- _Supplied data_
**********

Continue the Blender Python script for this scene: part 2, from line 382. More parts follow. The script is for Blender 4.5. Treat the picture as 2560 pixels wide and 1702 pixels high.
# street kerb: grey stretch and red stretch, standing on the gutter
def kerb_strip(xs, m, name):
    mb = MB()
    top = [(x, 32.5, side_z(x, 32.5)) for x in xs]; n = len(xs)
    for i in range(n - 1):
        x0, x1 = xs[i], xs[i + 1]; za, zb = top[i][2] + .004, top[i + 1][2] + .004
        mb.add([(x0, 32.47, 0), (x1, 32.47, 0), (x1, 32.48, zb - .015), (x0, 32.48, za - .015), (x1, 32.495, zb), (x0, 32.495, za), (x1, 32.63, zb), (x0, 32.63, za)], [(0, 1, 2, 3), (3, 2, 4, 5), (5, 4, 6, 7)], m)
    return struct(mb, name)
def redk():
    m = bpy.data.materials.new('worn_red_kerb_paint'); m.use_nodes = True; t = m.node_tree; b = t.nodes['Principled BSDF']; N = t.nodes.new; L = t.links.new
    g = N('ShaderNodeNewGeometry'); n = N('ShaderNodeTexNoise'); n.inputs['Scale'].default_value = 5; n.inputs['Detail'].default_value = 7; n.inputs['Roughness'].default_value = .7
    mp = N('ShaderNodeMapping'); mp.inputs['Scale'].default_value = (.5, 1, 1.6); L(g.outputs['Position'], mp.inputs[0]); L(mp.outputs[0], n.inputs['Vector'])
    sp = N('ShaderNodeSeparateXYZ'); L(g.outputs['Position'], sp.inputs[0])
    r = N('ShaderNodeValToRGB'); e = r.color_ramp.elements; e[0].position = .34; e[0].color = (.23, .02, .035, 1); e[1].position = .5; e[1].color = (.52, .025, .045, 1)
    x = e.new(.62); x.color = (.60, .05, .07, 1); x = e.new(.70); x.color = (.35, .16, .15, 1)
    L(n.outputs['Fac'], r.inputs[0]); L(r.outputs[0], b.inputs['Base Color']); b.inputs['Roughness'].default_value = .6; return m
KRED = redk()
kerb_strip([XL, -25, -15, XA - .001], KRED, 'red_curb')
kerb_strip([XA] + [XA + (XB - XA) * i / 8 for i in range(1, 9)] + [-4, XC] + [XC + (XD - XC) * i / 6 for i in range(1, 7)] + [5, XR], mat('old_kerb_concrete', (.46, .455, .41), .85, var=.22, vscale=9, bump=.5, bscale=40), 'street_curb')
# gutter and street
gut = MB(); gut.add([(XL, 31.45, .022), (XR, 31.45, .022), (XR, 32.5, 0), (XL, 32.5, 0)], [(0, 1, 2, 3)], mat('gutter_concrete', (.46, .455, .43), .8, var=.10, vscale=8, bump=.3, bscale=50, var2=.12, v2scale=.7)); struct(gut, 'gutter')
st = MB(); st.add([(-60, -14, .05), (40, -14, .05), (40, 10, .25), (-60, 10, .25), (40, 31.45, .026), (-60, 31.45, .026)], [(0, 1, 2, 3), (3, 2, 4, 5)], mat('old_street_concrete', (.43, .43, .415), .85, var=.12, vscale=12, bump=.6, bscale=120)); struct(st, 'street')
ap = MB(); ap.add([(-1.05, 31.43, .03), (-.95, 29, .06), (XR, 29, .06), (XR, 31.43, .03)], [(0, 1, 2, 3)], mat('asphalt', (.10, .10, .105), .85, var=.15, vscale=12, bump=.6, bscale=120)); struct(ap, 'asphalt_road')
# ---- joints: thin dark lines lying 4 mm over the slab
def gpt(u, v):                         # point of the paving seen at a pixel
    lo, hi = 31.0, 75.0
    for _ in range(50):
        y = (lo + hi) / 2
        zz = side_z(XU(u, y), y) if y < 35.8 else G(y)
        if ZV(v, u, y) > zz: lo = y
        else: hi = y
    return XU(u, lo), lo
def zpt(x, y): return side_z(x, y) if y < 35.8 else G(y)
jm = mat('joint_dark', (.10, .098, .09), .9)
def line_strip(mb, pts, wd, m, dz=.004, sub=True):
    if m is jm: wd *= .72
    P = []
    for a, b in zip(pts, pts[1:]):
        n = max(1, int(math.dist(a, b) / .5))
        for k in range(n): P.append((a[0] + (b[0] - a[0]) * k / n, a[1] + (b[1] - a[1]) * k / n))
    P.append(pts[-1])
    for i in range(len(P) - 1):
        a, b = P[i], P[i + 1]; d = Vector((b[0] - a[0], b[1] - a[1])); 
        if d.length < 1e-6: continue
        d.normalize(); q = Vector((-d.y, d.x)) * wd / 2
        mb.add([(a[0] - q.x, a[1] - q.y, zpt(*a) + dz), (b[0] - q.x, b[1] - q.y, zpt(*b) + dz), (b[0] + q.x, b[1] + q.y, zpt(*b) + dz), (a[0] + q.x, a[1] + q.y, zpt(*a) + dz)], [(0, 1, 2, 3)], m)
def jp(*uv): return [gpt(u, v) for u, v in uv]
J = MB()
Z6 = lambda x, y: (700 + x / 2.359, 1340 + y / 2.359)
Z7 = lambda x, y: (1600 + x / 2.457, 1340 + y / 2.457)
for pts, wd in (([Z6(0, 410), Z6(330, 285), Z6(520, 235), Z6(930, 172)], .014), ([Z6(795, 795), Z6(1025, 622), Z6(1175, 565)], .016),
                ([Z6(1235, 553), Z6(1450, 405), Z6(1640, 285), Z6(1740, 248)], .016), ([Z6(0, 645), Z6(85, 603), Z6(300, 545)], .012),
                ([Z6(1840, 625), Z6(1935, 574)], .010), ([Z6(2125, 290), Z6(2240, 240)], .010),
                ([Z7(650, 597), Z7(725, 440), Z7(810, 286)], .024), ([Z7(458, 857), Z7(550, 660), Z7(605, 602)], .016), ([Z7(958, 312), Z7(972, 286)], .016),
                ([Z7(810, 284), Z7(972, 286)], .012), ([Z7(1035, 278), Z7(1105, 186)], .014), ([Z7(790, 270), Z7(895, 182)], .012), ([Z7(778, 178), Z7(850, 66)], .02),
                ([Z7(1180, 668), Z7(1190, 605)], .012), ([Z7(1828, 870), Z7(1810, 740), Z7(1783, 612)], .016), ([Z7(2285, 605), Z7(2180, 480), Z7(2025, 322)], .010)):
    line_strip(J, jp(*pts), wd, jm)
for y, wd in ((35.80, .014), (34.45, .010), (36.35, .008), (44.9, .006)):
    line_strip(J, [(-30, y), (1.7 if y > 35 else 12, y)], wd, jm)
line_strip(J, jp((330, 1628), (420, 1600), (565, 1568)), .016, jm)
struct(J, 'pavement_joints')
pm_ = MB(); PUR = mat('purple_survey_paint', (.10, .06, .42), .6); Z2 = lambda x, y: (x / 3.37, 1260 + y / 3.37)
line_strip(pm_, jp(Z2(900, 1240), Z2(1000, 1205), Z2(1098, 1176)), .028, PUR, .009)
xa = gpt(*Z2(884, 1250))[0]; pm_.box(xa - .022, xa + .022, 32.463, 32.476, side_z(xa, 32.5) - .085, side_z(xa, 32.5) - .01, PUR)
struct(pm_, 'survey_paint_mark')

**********

- _Aim of the exercise_
Print the whole listing exactly as it is.

- _Answer to this problem_
Continue the Blender Python script for this scene: part 2, from line 382. More parts follow. The script is for Blender 4.5. Treat the picture as 2560 pixels wide and 1702 pixels high.
# street kerb: grey stretch and red stretch, standing on the gutter
def kerb_strip(xs, m, name):
    mb = MB()
    top = [(x, 32.5, side_z(x, 32.5)) for x in xs]; n = len(xs)
    for i in range(n - 1):
        x0, x1 = xs[i], xs[i + 1]; za, zb = top[i][2] + .004, top[i + 1][2] + .004
        mb.add([(x0, 32.47, 0), (x1, 32.47, 0), (x1, 32.48, zb - .015), (x0, 32.48, za - .015), (x1, 32.495, zb), (x0, 32.495, za), (x1, 32.63, zb), (x0, 32.63, za)], [(0, 1, 2, 3), (3, 2, 4, 5), (5, 4, 6, 7)], m)
    return struct(mb, name)
def redk():
    m = bpy.data.materials.new('worn_red_kerb_paint'); m.use_nodes = True; t = m.node_tree; b = t.nodes['Principled BSDF']; N = t.nodes.new; L = t.links.new
    g = N('ShaderNodeNewGeometry'); n = N('ShaderNodeTexNoise'); n.inputs['Scale'].default_value = 5; n.inputs['Detail'].default_value = 7; n.inputs['Roughness'].default_value = .7
    mp = N('ShaderNodeMapping'); mp.inputs['Scale'].default_value = (.5, 1, 1.6); L(g.outputs['Position'], mp.inputs[0]); L(mp.outputs[0], n.inputs['Vector'])
    sp = N('ShaderNodeSeparateXYZ'); L(g.outputs['Position'], sp.inputs[0])
    r = N('ShaderNodeValToRGB'); e = r.color_ramp.elements; e[0].position = .34; e[0].color = (.23, .02, .035, 1); e[1].position = .5; e[1].color = (.52, .025, .045, 1)
    x = e.new(.62); x.color = (.60, .05, .07, 1); x = e.new(.70); x.color = (.35, .16, .15, 1)
    L(n.outputs['Fac'], r.inputs[0]); L(r.outputs[0], b.inputs['Base Color']); b.inputs['Roughness'].default_value = .6; return m
KRED = redk()
kerb_strip([XL, -25, -15, XA - .001], KRED, 'red_curb')
kerb_strip([XA] + [XA + (XB - XA) * i / 8 for i in range(1, 9)] + [-4, XC] + [XC + (XD - XC) * i / 6 for i in range(1, 7)] + [5, XR], mat('old_kerb_concrete', (.46, .455, .41), .85, var=.22, vscale=9, bump=.5, bscale=40), 'street_curb')
# gutter and street
gut = MB(); gut.add([(XL, 31.45, .022), (XR, 31.45, .022), (XR, 32.5, 0), (XL, 32.5, 0)], [(0, 1, 2, 3)], mat('gutter_concrete', (.46, .455, .43), .8, var=.10, vscale=8, bump=.3, bscale=50, var2=.12, v2scale=.7)); struct(gut, 'gutter')
st = MB(); st.add([(-60, -14, .05), (40, -14, .05), (40, 10, .25), (-60, 10, .25), (40, 31.45, .026), (-60, 31.45, .026)], [(0, 1, 2, 3), (3, 2, 4, 5)], mat('old_street_concrete', (.43, .43, .415), .85, var=.12, vscale=12, bump=.6, bscale=120)); struct(st, 'street')
ap = MB(); ap.add([(-1.05, 31.43, .03), (-.95, 29, .06), (XR, 29, .06), (XR, 31.43, .03)], [(0, 1, 2, 3)], mat('asphalt', (.10, .10, .105), .85, var=.15, vscale=12, bump=.6, bscale=120)); struct(ap, 'asphalt_road')
# ---- joints: thin dark lines lying 4 mm over the slab
def gpt(u, v):                         # point of the paving seen at a pixel
    lo, hi = 31.0, 75.0
    for _ in range(50):
        y = (lo + hi) / 2
        zz = side_z(XU(u, y), y) if y < 35.8 else G(y)
        if ZV(v, u, y) > zz: lo = y
        else: hi = y
    return XU(u, lo), lo
def zpt(x, y): return side_z(x, y) if y < 35.8 else G(y)
jm = mat('joint_dark', (.10, .098, .09), .9)
def line_strip(mb, pts, wd, m, dz=.004, sub=True):
    if m is jm: wd *= .72
    P = []
    for a, b in zip(pts, pts[1:]):
        n = max(1, int(math.dist(a, b) / .5))
        for k in range(n): P.append((a[0] + (b[0] - a[0]) * k / n, a[1] + (b[1] - a[1]) * k / n))
    P.append(pts[-1])
    for i in range(len(P) - 1):
        a, b = P[i], P[i + 1]; d = Vector((b[0] - a[0], b[1] - a[1])); 
        if d.length < 1e-6: continue
        d.normalize(); q = Vector((-d.y, d.x)) * wd / 2
        mb.add([(a[0] - q.x, a[1] - q.y, zpt(*a) + dz), (b[0] - q.x, b[1] - q.y, zpt(*b) + dz), (b[0] + q.x, b[1] + q.y, zpt(*b) + dz), (a[0] + q.x, a[1] + q.y, zpt(*a) + dz)], [(0, 1, 2, 3)], m)
def jp(*uv): return [gpt(u, v) for u, v in uv]
J = MB()
Z6 = lambda x, y: (700 + x / 2.359, 1340 + y / 2.359)
Z7 = lambda x, y: (1600 + x / 2.457, 1340 + y / 2.457)
for pts, wd in (([Z6(0, 410), Z6(330, 285), Z6(520, 235), Z6(930, 172)], .014), ([Z6(795, 795), Z6(1025, 622), Z6(1175, 565)], .016),
                ([Z6(1235, 553), Z6(1450, 405), Z6(1640, 285), Z6(1740, 248)], .016), ([Z6(0, 645), Z6(85, 603), Z6(300, 545)], .012),
                ([Z6(1840, 625), Z6(1935, 574)], .010), ([Z6(2125, 290), Z6(2240, 240)], .010),
                ([Z7(650, 597), Z7(725, 440), Z7(810, 286)], .024), ([Z7(458, 857), Z7(550, 660), Z7(605, 602)], .016), ([Z7(958, 312), Z7(972, 286)], .016),
                ([Z7(810, 284), Z7(972, 286)], .012), ([Z7(1035, 278), Z7(1105, 186)], .014), ([Z7(790, 270), Z7(895, 182)], .012), ([Z7(778, 178), Z7(850, 66)], .02),
                ([Z7(1180, 668), Z7(1190, 605)], .012), ([Z7(1828, 870), Z7(1810, 740), Z7(1783, 612)], .016), ([Z7(2285, 605), Z7(2180, 480), Z7(2025, 322)], .010)):
    line_strip(J, jp(*pts), wd, jm)
for y, wd in ((35.80, .014), (34.45, .010), (36.35, .008), (44.9, .006)):
    line_strip(J, [(-30, y), (1.7 if y > 35 else 12, y)], wd, jm)
line_strip(J, jp((330, 1628), (420, 1600), (565, 1568)), .016, jm)
struct(J, 'pavement_joints')
pm_ = MB(); PUR = mat('purple_survey_paint', (.10, .06, .42), .6); Z2 = lambda x, y: (x / 3.37, 1260 + y / 3.37)
line_strip(pm_, jp(Z2(900, 1240), Z2(1000, 1205), Z2(1098, 1176)), .028, PUR, .009)
xa = gpt(*Z2(884, 1250))[0]; pm_.box(xa - .022, xa + .022, 32.463, 32.476, side_z(xa, 32.5) - .085, side_z(xa, 32.5) - .01, PUR)
struct(pm_, 'survey_paint_mark')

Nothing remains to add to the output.